MPs urged to change pension tax rules to reduce 'consumer harm'

MPs have been urged to change pension tax rules to allow savers to access tax-free cash from their pot at the normal minimum pension age whilst leaving the rest of the balance behind, in an effort to reduce “consumer harm” and ensure the "best of both worlds".

In its response to the Work and Pensions Select Committee inquiry into pension freedoms, and subsequent call for evidence on options and advice, LCP has called for a broader change to tax rules to protect members savings.

In particular, it argued that the change would help overcome the losses to consumers who either take 100 per cent of their pension and put the balance in a cash account, or who take a 25 per cent lump sum and move the rest to a higher cost and worse-performing drawdown product.
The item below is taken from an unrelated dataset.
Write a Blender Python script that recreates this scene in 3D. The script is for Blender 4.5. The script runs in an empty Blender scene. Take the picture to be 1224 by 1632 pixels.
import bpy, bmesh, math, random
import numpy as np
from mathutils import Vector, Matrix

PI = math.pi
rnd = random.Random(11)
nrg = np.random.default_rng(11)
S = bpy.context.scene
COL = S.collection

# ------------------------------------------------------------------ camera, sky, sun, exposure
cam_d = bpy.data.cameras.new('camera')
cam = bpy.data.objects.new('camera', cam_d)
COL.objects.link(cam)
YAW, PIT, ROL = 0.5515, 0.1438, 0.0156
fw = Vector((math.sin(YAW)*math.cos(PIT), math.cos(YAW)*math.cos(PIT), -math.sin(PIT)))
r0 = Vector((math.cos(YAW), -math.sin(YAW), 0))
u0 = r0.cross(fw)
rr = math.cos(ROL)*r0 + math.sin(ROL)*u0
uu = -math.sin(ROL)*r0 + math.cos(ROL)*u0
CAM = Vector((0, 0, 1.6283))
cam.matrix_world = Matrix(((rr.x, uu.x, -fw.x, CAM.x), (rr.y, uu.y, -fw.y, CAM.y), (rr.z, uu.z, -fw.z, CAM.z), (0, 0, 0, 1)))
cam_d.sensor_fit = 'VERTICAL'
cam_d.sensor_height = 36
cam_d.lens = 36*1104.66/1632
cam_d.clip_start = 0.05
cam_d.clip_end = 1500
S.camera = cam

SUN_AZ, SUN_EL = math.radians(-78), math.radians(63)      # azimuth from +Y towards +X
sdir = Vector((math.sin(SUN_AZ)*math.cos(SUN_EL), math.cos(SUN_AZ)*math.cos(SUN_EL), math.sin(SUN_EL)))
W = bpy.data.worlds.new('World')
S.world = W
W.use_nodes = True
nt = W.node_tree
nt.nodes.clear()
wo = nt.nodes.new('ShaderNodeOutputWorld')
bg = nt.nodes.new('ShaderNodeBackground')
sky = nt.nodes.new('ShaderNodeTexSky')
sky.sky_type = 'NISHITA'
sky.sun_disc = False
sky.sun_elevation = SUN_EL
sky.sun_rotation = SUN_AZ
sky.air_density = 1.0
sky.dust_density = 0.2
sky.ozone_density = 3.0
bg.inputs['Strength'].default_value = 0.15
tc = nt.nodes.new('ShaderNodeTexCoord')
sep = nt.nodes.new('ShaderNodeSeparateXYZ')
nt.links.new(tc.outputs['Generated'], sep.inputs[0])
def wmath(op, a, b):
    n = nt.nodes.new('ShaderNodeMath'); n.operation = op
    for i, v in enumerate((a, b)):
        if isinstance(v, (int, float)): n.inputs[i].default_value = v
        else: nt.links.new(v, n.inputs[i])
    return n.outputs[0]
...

LCP partners, Laura Myers and Steve Webb, pointed out that the most common choice made by savers when accessing their pension for for the first time is to withdraw the full amount in cash, with 55 per cent of savers taking this option between October 2019 and March 2020, equal to over 174,000 pots.

They also warned that the large majority of people are not taking advice or guidance on how they withdraw their pension pot or what they subsequently do with the money.

Indeed, research from FCA that showed that whilst 6 per cent spent the whole pot in one go, 20 per cent invested the funds, and 32 per cent put the money into a current account, savings account, or cash ISA.

LCP warned, however, that those who put the balance in a cash account are moving from a low-cost environment where their money is carefully managed for growth to a deposit account earning next to no return.

Furthermore, it stressed that savers who do move the rest into a drawdown product are moving from an ‘institutional’ environment to a ‘retail’ environment, where product charges are likely to be higher and where they will have to choose a provider and investment mix.

In light of this, and research which showed that accessing tax-free cash is the biggest single motivator for people accessing their pension for the first time, LCP has proposed a rule change to ensure people can get 25 per cent tax free lump sum whilst leaving the rest invested in their pension, arguing that this represents the "best of both worlds".

The recommendation also mirrors the proposals published by the Financial Conduct Authority in its recent Retirement Outcomes Review.

LCP partner and PLSA defined contribution (DC) committee chair, Laura Myers, commented: “Pension freedoms give savers welcome new choices but there is a risk that current rules for accessing tax free cash are leading to poor consumer outcomes.

“Many people who want to access their tax free cash find it easiest to cash out in full, but then put the balance in a cash account, losing out on vital investment growth on the balance of their funds.

“Even those who put the balance into drawdown risk moving into a higher cost environment with lower returns and poorer governance. Changing the rules to allow people to access their tax free cash and leave the rest in their pension fund could be the best of both worlds”.